Here in Florida, we have a snowball that just keeps rolling along, getting bigger and bigger: the national spotlight is finally noticing a big problem that Florida real estate attorneys representing Florida home owners in things like foreclosure defense and short sale counseling have known for a long time: it’s not just bad real estate title documentation when the lenders try to foreclose that’s the problem.
There’s also the problem of improper and illegal loan documentation in sales and transfers of homes that have been the subject of foreclosure. That’s right: there is a lot more mess to clean up than gets talked about in the news.
1. The Zombie Note
Long ago, before all this mess began, when someone in Florida sold their home and paid off that mortgage, they got a cancelled mortgage note. That’s not happening now.
Today, widespread illegality exists in how Florida home loans are handled. All too often, what is being handed out is something entitled a “satisfaction” of the mortgage which to a layman may sound just fine, but this is not the same as a cancelled note document under state law. That note that exists in tandem with the lien upon the property, the mortgage, needs to be dealt with, to be cancelled. Until that happens, it’s just hanging there in limbo – as what is now being labeled the “zombie note.”
2. Real Estate Law and Contract Law are Two Different Ballgames
Remember (see our earlier post), both real estate law and contract law apply to home loans. Mortgage liens tie the home under real estate law to the loan from the bank, allowing the bank to take the real property if the note isn’t paid in full. Notes exist under contract law and legally create the obligation to pay a certain amount of money over time at a set amount of interest to the lender in exchange for the loan of a certain sum of money. Notes and mortgage liens are two very different things under Florida law. And, satisfaction of the mortgage lien doesn’t do a thing for the note.
Time and again, foreclosure defense attorneys see their clients being offered settlements that offer to satisfy the mortgage but are silent about the note. Do the lenders and their counsel realize that without documentation that there is specific cancellation (or a specific satisfaction) of the note itself, then all that is happening is the lien is being resolved and there’s a zombie note surviving the deal? One has to assume they do.
The reality is that under Florida law, without a specific document signed by the duly authorized representatives of the proper lender cancelling that debt and its note there still exists a legal right for that debt or note to be collected. Dismissing the foreclosure action with prejudice and forking over a document that states “satisfaction of mortgage” does not legally terminate the debt.
It’s still there under Florida contract law. Consider the language of Florida Statute 697.02:
697.02 Nature of a mortgage.—A mortgage shall be held to be a specific lien on the property therein described, and not a conveyance of the legal title or of the right of possession.
Why do this?
The satisfaction of mortgage paperwork under Florida real estate law helps the banks and their mortgage servicers because it helps them get clear title to the real estate so they can move forward and sell that real property and move on down the road. And that’s what they care about — getting past the glut of foreclosures and foreclosure properties that they are burdened with right now.
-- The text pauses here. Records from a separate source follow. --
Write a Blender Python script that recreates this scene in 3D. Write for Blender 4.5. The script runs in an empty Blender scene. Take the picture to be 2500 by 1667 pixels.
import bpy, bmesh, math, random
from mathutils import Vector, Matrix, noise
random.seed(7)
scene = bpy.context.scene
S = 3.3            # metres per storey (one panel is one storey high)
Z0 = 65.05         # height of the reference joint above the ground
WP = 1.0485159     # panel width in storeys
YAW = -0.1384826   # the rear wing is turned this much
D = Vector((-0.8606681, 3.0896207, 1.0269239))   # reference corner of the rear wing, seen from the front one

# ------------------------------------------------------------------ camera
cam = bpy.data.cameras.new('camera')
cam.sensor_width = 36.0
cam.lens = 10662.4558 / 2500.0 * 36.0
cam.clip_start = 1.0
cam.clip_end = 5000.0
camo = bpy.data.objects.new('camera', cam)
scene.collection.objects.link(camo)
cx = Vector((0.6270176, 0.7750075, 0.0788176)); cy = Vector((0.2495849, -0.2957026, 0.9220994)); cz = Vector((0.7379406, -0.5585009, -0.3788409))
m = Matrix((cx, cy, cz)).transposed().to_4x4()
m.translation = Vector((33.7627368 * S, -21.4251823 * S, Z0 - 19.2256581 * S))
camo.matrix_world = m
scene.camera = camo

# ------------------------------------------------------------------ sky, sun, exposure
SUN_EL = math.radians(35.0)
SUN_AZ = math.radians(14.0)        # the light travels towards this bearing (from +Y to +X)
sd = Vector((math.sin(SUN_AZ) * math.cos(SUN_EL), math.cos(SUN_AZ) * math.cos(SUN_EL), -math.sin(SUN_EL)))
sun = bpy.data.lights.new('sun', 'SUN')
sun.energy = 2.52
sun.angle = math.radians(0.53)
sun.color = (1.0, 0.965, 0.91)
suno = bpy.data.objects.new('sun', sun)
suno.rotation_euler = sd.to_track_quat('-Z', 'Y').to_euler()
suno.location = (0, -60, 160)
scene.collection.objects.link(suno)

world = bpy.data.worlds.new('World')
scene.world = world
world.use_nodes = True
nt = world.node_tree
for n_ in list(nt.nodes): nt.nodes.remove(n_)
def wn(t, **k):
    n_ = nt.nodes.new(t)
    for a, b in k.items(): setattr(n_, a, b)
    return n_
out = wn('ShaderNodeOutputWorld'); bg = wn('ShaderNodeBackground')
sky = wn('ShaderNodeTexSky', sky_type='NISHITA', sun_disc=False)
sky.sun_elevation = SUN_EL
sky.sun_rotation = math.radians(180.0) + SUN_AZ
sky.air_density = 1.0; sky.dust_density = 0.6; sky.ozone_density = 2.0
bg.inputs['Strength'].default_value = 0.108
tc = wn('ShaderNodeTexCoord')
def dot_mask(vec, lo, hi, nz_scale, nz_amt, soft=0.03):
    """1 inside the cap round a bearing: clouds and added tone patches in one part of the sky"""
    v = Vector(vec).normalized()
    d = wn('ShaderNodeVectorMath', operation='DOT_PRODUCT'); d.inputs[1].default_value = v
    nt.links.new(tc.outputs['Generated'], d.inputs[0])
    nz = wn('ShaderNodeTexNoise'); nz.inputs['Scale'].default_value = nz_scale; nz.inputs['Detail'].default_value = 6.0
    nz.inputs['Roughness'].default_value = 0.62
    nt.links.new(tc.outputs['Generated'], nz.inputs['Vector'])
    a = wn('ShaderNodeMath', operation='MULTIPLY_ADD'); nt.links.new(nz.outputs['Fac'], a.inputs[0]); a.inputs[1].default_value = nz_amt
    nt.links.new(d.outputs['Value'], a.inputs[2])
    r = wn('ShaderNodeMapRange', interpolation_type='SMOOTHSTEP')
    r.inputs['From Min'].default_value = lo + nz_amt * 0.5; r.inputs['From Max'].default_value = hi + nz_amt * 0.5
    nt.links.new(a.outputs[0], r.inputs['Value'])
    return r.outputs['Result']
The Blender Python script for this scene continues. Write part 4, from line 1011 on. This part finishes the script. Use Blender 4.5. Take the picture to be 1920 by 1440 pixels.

The reality is that a lawsuit based upon that note is left open-ended. The zombie note is setting there.
Larry’s Tip
Sure, there are those (like bank representatives) that will argue this is no big deal — they have dismissed their lawsuit against the homeowner with prejudice and issued a “satisfaction of mortgage” and that’s that. They’re not going to sue the Florida man or woman again.
That’s not the worry.
As an American Bankruptcy Institute scholar named Jack Williams has been noted in news coverage on this issue, there’s already a map to follow made back in the 1980s for collection agencies and their kindred spirits to use: buying RTC (Resolution Trust Corporation) notes up and then suing on them.
Williams believes that these zombie notes could be bought, say in a big bunch for pennies on the dollar just like the RTC roadmap sets out, and then the Florida homeowner who thought the foreclosure was long behind him could be served with a new lawsuit brought by some sort of note-suing machine, demanding payment on that zombie note.
Would there be arguments and defenses to be made to these suits? Of course. A foreclosure defense real estate attorney experienced in Florida law would fight hard for his client against these sorts of lawsuits. However, it doesn’t mean that they would be frivolous and false under Florida law. They wouldn’t be: the living note properly transferred to the buyer of the note would be a valid basis for a brand new lawsuit.
It would be easier – and the right thing to do – if notes were being cancelled as they should be. This is not happening. Which is one more reason that savvy and smart Floridians are getting real estate lawyers to help them deal with all this mess. Because “mess” is exactly what they’re facing.